For some odd reason I’ve been thinking alot about the men in my world

Past
1. “Not Mine”: Not Mine was a guy from high school who happened to be dating one of my close friends. Yes I know, rule number one broken. But for for some odd reason, I could separate my friend from Not Mine’s girlfriend. They were two different people to me. Not Mine and I were really compatible (as much as you can be in high school). We had an addiction to one another. We’re still friends to this day. We messed around a bit after the divorce (and a few times while I was dating the now ex-husband). He provided me with the attention I crave. He’s always known how to push my buttons. He’s crazy as a gang of winos but he’s always had a special place in my heart. He knows I’m dating Coach and he hasn’t pushed up on me in a while. His contribution to the now 31 year old me.. an appreciation for attention.

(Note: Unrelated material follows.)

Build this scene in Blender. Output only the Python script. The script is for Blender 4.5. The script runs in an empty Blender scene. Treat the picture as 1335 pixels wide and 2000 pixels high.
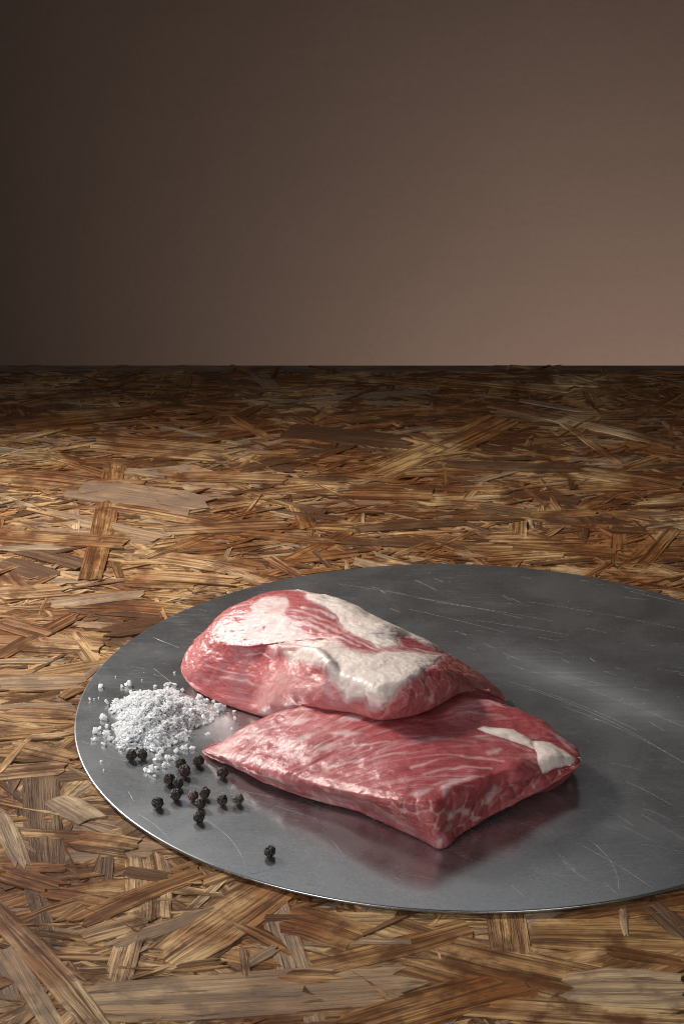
import bpy, bmesh, math, random
import numpy as np
from mathutils import Vector, Matrix
from mathutils.bvhtree import BVHTree

random.seed(7)
RNG = np.random.default_rng(11)
SC = bpy.context.scene
COL = SC.collection

# ------------------------------------------------------------------ camera
F_MM, SENSOR = 75.0, 36.0
CAM = Vector((-0.0502, -0.8328, 0.4129))
PITCH = math.radians(21.00)
cd = bpy.data.cameras.new('camera')
cam = bpy.data.objects.new('camera', cd)
COL.objects.link(cam)
cd.sensor_fit = 'VERTICAL'
cd.sensor_height = SENSOR
cd.lens = F_MM
cd.clip_start = 0.02
cd.clip_end = 50
cam.location = CAM
cam.rotation_euler = (math.radians(90) - PITCH, 0, 0)
cd.dof.use_dof = True
cd.dof.focus_distance = 0.92
cd.dof.aperture_fstop = 110
SC.camera = cam

# ------------------------------------------------------------------ world, view, lamps
w = bpy.data.worlds.new("World")
SC.world = w
w.use_nodes = True
w.node_tree.nodes['Background'].inputs[0].default_value = (0.85, 0.93, 1.0, 1)
w.node_tree.nodes['Background'].inputs[1].default_value = 0.012
SC.view_settings.view_transform = 'Standard'
SC.view_settings.look = 'None'
SC.view_settings.gamma = 1
SC.view_settings.exposure = 0
SC.render.engine = 'CYCLES'
SC.cycles.use_denoising = True
SC.cycles.filter_width = 1.0
SC.cycles.max_bounces = 10
SC.cycles.diffuse_bounces = 8


def lamp(name, kind, loc, target, power, color, **kw):
    ld = bpy.data.lights.new(name, kind)
    ld.energy = power
    ld.color = color
    for k, v in kw.items():
        setattr(ld, k, v)
    o = bpy.data.objects.new(name, ld)
    COL.objects.link(o)
    o.location = loc
    o.rotation_euler = (Vector(target) - Vector(loc)).to_track_quat('-Z', 'Y').to_euler()
    return o


# key lamp: back left, fairly low, gridded so the far table stays dark
lamp('key_lamp', 'SPOT', (-0.50, 0.36, 0.40), (-0.06, 0.03, 0), 28.5, (1.0, 0.94, 0.87),
     spot_size=math.radians(76), spot_blend=1.0, shadow_soft_size=0.06)
# large weak unseen fill, added high behind the table to give the plate grey reflections
lamp('rear_fill', 'AREA', (-0.30, 1.15, 0.98), (0.0, -0.05, 0), 1.0, (0.94, 0.97, 1.0),
     shape='RECTANGLE', size=1.3, size_y=0.4)
# weak fill from the front left
lamp('fill_lamp', 'AREA', (-0.75, -0.85, 0.55), (0.0, -0.04, 0), 0.6, (0.95, 0.97, 1.0),
     shape='RECTANGLE', size=0.5, size_y=0.5, spread=math.radians(50))
# weak fill added in front, right of the camera, to lift the slab's dark side
lamp('front_fill', 'AREA', (0.35, -1.15, 0.7), (0.02, -0.06, 0), 0.38, (0.97, 0.98, 1.0),
     shape='RECTANGLE', size=0.5, size_y=0.5, spread=math.radians(60))
# lamp under the level of the table, washing the backdrop
lamp('backdrop_lamp', 'SPOT', (0.29, 0.76, -0.50), (0.25, 1.3, -0.20), 14.5, (1.0, 0.945, 0.88),
     spot_size=math.radians(119), spot_blend=1.0, shadow_soft_size=0.08)

# ------------------------------------------------------------------ helpers
SP, CP = math.sin(PITCH), math.cos(PITCH)
FPX = 2000 * F_MM / SENSOR


def ray(px, py):
    a = (px - 667.5) / FPX
    b = (1000 - py) / FPX
    return Vector((a, CP + b * SP, -SP + b * CP)).normalized()


def at(px, py, z):
    """point of the photograph's pixel (px, py) at height z (metres)"""
    d = ray(px, py)
    t = (z - CAM.z) / d.z
    return CAM + d * t


def tag(o, label=None, cat=None, group=None, kind=None):
    if label: o['label'] = label
    if cat: o['category'] = cat
    if group: o['group'] = group
    if kind: o['kind'] = kind
    return o


def link(name, me, mat=None, parent=None):
    o = bpy.data.objects.new(name, me)
    COL.objects.link(o)
    if mat is not None and not me.materials:
        me.materials.append(mat)
    if parent is not None:
        o.parent = parent
    return o


def empty(name, loc=(0, 0, 0)):
    o = bpy.data.objects.new(name, None)
    o.empty_display_size = 0.02
    COL.objects.link(o)
    o.location = loc
    return o


def mesh_np(name, V, Q, smooth=True):
    me = bpy.data.meshes.new(name)
    V = np.asarray(V, np.float32)
    Q = np.asarray(Q, np.int32)
    k = Q.shape[1]
    me.vertices.add(len(V))
    me.vertices.foreach_set('co', V.ravel())
    me.loops.add(Q.size)
    me.loops.foreach_set('vertex_index', Q.ravel())
    me.polygons.add(len(Q))
    me.polygons.foreach_set('loop_start', np.arange(0, Q.size, k, dtype=np.int32))
    me.polygons.foreach_set('loop_total', np.full(len(Q), k, np.int32))
    me.polygons.foreach_set('use_smooth', np.full(len(Q), smooth, bool))
    me.update(calc_edges=True)
    return me


def fattr(me, name, arr):
    a = me.attributes.new(name, 'FLOAT', 'POINT')
    a.data.foreach_set('value', np.asarray(arr, np.float32))


def vattr(me, name, arr):
    a = me.attributes.new(name, 'FLOAT_VECTOR', 'POINT')
    a.data.foreach_set('vector', np.asarray(arr, np.float32).ravel())


def _h(ix, iy, iz, seed):
    n = (ix * 374761393 + iy * 668265263 + iz * 2147483647 + seed * 144665) & 0xffffffff
    n = ((n ^ (n >> 13)) * 1274126177) & 0xffffffff
    n = ((n ^ (n >> 16)) * 2246822519) & 0xffffffff
    return ((n ^ (n >> 15)) & 0xffffff) / float(0xffffff) * 2 - 1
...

2. “Perfect Resume”: Guy I cheated on the now ex-husband with in college. Perfect on paper. Degree… check. No children… check. Manages his money well… check. Owns his own home… check. Loves me… check. Emotionally unavailable… yep there’s the problem. he never got over the fact that I chose to stay with the now ex. Today is his birthday. I always send him an email or e-card on his birthday but this year I think I will send him belated wishes. That’s tacky of me I know but I just want to wish him well without seeming pressed to contact him. He showed me that I do want a guy who is successful.

3. “Not Enough”: Yep, the rebound man in Germany. Thought I was in love. Was just in love with the idea of having somebody love me. Don’t get me wrong, he’s a nice guy. We have great conversations. Things change, you know. He thinks it’s all about Coach but the reality is that it’s all about me. Growth and forward movement with someone who is available to take things to the next level. I’m pretty thankful that he showed me that I am not defective. I am worthy of love.

4. “Best Friend”: The ex-husband. We had a fabulous friendship that spanned 13 years. The problem was that we grew in different directions. What I wanted in a husband, he wasn’t equipped to provide. What he wanted in a wife was not me. It has been just about a year and a half since I moved out of the house and about 10 months since the divorce was final. We talk sometimes but not often. I’m thankful for his friendship over the years.

Present
What can I say about Coach that I haven’t said already? We talked yesterday about how you know a person really cares for you even if they don’t say it. He told me about how Dr Phil was saying that a man truly cares for you when they open up the very thing that they hold near and dear to them. Coach said that for him, it’s his apartment. He truly cherishes his alone time and his space. I’ve been here for a whole week and he hasn’t missed any of that. I know that he really and truly cares for me (even before he said that). It was nice to hear him admit it. He even noticed that he thinks of me in future terms (he didn’t say wife or anything). He includes me in future plans automatically without a pause. He kept thanking me for all of my support this LL season. (By the way, they lost the championship by 1 run.) I appreciate that we can go from watching Flavor of Love (for which we need many many moments of silence for the ignorance) to discussing church to just people watching to playing word games on the computer. He’s all of the past rolled up into one. I’m no saint. I told you all that I have cheated in the past. My analysis is that I wanted the total package. I think I may have found him. I haven’t even thought about thinking about cheating on him. And before you say “that’s because it’s all new” I thought about it very early with each of the men in the past. I resisted the temptations quite often (more often than not)

Future
Who knows what the future holds? Coach looked at me yesterday and said “You’re staying here aren’t you?”. We discussed his role in that. I told him that I’m choosing to be happy. I’m happy in Chicago so why move. He’s not the only reason for my current happiness but he plays a role. Staying won’t hurt my career at all. I can’t believe I have come so far in a year.